Some fonts have more styles like bold, italic and even more. Hod do you define your font to be the same font but in a different style?
/Mattias Gordon
Some fonts have more styles like bold, italic and even more. Hod do you define your font to be the same font but in a different style?
/Mattias Gordon
If you have the Professional Edition you can use the Glyph Transform Wizard to change a regular font to italic, or a bold font style to bold italic.
Otherwise, manually change the settings on the Classifcation Tab of the Format, Settings, dialogue.

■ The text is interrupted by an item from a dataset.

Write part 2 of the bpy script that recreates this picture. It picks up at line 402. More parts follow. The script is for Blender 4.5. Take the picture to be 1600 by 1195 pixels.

You will, of course, have to modify the glyphs to suit the style, though the italic transform will slant all of the glyphs to the desire angle. Converting an oblque font to a true italic style is not too hard, as not all glyphs have to be redesigned. Changing a regular font to a bold font is much harder, though the transform wizard can do some of the work for you.
Thanks, I found that settings.
In that window you can also make changes of weight and width.
There are several choices of your style. How do you use them?
See this thread on how to calculate the Panose weight of a font. I don’t think that setting is essential to get right — not yet anyway.
Its the classification as bold, italic, or bold italic that determines which type style is selected in applications when formatting text with bold or italic attributes.
All we really need is four type styles:
My Font Regular.ttf
My Font Italic.ttf
My Font Bold.ttf
My Font Bold Italic.ttf
And for the right one to be selected when formatting text. The Auto Font-naming wizard will use the classification fields in naming the font. Try changing the Font Design settings and running the wizard without actually modifying the glyphs at all.